Material to process -
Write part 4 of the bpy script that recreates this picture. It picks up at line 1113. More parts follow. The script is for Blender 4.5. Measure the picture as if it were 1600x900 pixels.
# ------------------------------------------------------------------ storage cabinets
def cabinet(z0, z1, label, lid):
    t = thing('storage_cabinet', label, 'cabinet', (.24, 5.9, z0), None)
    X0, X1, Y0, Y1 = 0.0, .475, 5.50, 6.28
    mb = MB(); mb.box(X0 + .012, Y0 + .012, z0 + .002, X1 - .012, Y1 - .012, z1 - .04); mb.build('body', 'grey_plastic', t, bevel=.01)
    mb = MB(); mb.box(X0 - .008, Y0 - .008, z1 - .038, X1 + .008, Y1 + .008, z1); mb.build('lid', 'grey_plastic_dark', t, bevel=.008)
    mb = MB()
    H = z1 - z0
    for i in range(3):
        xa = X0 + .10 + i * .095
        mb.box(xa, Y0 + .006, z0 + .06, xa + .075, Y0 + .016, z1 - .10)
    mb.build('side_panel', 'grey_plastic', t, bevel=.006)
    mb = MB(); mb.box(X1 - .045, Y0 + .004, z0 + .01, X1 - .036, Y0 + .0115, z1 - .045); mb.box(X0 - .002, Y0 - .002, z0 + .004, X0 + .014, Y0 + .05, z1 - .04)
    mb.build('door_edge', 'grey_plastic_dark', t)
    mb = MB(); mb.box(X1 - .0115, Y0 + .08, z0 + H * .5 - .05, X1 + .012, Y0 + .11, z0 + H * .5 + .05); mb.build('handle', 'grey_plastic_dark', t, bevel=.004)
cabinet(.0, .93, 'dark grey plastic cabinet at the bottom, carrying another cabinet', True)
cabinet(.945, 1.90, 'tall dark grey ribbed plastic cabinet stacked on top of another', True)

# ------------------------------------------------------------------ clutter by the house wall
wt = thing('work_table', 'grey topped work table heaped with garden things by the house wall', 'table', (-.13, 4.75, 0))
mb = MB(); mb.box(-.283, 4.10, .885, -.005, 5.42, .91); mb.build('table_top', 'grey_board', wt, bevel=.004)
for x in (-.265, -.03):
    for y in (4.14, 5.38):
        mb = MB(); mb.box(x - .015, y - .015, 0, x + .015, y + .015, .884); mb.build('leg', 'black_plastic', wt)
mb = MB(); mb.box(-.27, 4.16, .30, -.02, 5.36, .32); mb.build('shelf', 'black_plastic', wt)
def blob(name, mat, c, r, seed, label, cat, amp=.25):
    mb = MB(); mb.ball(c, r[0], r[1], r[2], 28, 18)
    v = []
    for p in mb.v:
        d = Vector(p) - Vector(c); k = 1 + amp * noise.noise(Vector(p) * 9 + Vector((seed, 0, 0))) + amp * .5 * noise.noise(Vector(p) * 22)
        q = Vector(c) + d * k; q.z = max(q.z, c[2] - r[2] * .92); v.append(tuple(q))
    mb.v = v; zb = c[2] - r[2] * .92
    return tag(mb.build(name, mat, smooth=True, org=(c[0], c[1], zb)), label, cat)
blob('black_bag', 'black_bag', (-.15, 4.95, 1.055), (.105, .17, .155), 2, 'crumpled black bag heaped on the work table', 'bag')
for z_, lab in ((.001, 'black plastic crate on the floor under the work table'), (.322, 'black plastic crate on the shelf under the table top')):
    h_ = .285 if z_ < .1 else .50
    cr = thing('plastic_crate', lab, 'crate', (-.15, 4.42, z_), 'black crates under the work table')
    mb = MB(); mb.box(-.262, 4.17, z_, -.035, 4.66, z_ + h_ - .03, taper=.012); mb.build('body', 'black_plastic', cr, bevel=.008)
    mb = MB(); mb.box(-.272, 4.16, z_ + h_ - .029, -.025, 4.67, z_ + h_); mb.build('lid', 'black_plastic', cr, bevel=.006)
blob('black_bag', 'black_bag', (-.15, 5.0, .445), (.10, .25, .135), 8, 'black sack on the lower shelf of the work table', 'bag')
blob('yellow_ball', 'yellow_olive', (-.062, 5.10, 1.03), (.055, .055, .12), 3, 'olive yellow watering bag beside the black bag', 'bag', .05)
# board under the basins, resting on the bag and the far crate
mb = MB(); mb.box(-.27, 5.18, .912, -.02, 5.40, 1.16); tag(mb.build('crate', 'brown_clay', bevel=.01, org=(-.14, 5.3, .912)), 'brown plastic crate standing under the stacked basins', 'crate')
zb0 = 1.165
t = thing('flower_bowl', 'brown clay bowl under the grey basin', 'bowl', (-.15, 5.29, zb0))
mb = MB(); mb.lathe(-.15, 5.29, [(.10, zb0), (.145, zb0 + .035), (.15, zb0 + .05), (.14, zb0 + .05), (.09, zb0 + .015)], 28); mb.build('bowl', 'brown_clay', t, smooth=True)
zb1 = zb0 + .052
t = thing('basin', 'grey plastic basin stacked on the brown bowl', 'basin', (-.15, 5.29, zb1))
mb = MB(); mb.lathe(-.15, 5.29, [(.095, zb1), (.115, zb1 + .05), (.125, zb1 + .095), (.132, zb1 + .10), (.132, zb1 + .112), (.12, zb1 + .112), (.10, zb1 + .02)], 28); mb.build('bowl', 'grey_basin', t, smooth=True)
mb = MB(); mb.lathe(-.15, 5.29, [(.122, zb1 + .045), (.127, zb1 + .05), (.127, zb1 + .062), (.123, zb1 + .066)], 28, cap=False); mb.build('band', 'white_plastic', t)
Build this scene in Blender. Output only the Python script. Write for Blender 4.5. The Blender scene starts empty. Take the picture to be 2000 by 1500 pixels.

Short exercise - Reproduce the entries above in full, verbatim.

Solution to this problem -
Write part 4 of the bpy script that recreates this picture. It picks up at line 1113. More parts follow. The script is for Blender 4.5. Measure the picture as if it were 1600x900 pixels.
# ------------------------------------------------------------------ storage cabinets
def cabinet(z0, z1, label, lid):
    t = thing('storage_cabinet', label, 'cabinet', (.24, 5.9, z0), None)
    X0, X1, Y0, Y1 = 0.0, .475, 5.50, 6.28
    mb = MB(); mb.box(X0 + .012, Y0 + .012, z0 + .002, X1 - .012, Y1 - .012, z1 - .04); mb.build('body', 'grey_plastic', t, bevel=.01)
    mb = MB(); mb.box(X0 - .008, Y0 - .008, z1 - .038, X1 + .008, Y1 + .008, z1); mb.build('lid', 'grey_plastic_dark', t, bevel=.008)
    mb = MB()
    H = z1 - z0
    for i in range(3):
        xa = X0 + .10 + i * .095
        mb.box(xa, Y0 + .006, z0 + .06, xa + .075, Y0 + .016, z1 - .10)
    mb.build('side_panel', 'grey_plastic', t, bevel=.006)
    mb = MB(); mb.box(X1 - .045, Y0 + .004, z0 + .01, X1 - .036, Y0 + .0115, z1 - .045); mb.box(X0 - .002, Y0 - .002, z0 + .004, X0 + .014, Y0 + .05, z1 - .04)
    mb.build('door_edge', 'grey_plastic_dark', t)
    mb = MB(); mb.box(X1 - .0115, Y0 + .08, z0 + H * .5 - .05, X1 + .012, Y0 + .11, z0 + H * .5 + .05); mb.build('handle', 'grey_plastic_dark', t, bevel=.004)
cabinet(.0, .93, 'dark grey plastic cabinet at the bottom, carrying another cabinet', True)
cabinet(.945, 1.90, 'tall dark grey ribbed plastic cabinet stacked on top of another', True)

# ------------------------------------------------------------------ clutter by the house wall
wt = thing('work_table', 'grey topped work table heaped with garden things by the house wall', 'table', (-.13, 4.75, 0))
mb = MB(); mb.box(-.283, 4.10, .885, -.005, 5.42, .91); mb.build('table_top', 'grey_board', wt, bevel=.004)
for x in (-.265, -.03):
    for y in (4.14, 5.38):
        mb = MB(); mb.box(x - .015, y - .015, 0, x + .015, y + .015, .884); mb.build('leg', 'black_plastic', wt)
mb = MB(); mb.box(-.27, 4.16, .30, -.02, 5.36, .32); mb.build('shelf', 'black_plastic', wt)
def blob(name, mat, c, r, seed, label, cat, amp=.25):
    mb = MB(); mb.ball(c, r[0], r[1], r[2], 28, 18)
    v = []
    for p in mb.v:
        d = Vector(p) - Vector(c); k = 1 + amp * noise.noise(Vector(p) * 9 + Vector((seed, 0, 0))) + amp * .5 * noise.noise(Vector(p) * 22)
        q = Vector(c) + d * k; q.z = max(q.z, c[2] - r[2] * .92); v.append(tuple(q))
    mb.v = v; zb = c[2] - r[2] * .92
    return tag(mb.build(name, mat, smooth=True, org=(c[0], c[1], zb)), label, cat)
blob('black_bag', 'black_bag', (-.15, 4.95, 1.055), (.105, .17, .155), 2, 'crumpled black bag heaped on the work table', 'bag')
for z_, lab in ((.001, 'black plastic crate on the floor under the work table'), (.322, 'black plastic crate on the shelf under the table top')):
    h_ = .285 if z_ < .1 else .50
    cr = thing('plastic_crate', lab, 'crate', (-.15, 4.42, z_), 'black crates under the work table')
    mb = MB(); mb.box(-.262, 4.17, z_, -.035, 4.66, z_ + h_ - .03, taper=.012); mb.build('body', 'black_plastic', cr, bevel=.008)
    mb = MB(); mb.box(-.272, 4.16, z_ + h_ - .029, -.025, 4.67, z_ + h_); mb.build('lid', 'black_plastic', cr, bevel=.006)
blob('black_bag', 'black_bag', (-.15, 5.0, .445), (.10, .25, .135), 8, 'black sack on the lower shelf of the work table', 'bag')
blob('yellow_ball', 'yellow_olive', (-.062, 5.10, 1.03), (.055, .055, .12), 3, 'olive yellow watering bag beside the black bag', 'bag', .05)
# board under the basins, resting on the bag and the far crate
mb = MB(); mb.box(-.27, 5.18, .912, -.02, 5.40, 1.16); tag(mb.build('crate', 'brown_clay', bevel=.01, org=(-.14, 5.3, .912)), 'brown plastic crate standing under the stacked basins', 'crate')
zb0 = 1.165
t = thing('flower_bowl', 'brown clay bowl under the grey basin', 'bowl', (-.15, 5.29, zb0))
mb = MB(); mb.lathe(-.15, 5.29, [(.10, zb0), (.145, zb0 + .035), (.15, zb0 + .05), (.14, zb0 + .05), (.09, zb0 + .015)], 28); mb.build('bowl', 'brown_clay', t, smooth=True)
zb1 = zb0 + .052
t = thing('basin', 'grey plastic basin stacked on the brown bowl', 'basin', (-.15, 5.29, zb1))
mb = MB(); mb.lathe(-.15, 5.29, [(.095, zb1), (.115, zb1 + .05), (.125, zb1 + .095), (.132, zb1 + .10), (.132, zb1 + .112), (.12, zb1 + .112), (.10, zb1 + .02)], 28); mb.build('bowl', 'grey_basin', t, smooth=True)
mb = MB(); mb.lathe(-.15, 5.29, [(.122, zb1 + .045), (.127, zb1 + .05), (.127, zb1 + .062), (.123, zb1 + .066)], 28, cap=False); mb.build('band', 'white_plastic', t)
Build this scene in Blender. Output only the Python script. Write for Blender 4.5. The Blender scene starts empty. Take the picture to be 2000 by 1500 pixels.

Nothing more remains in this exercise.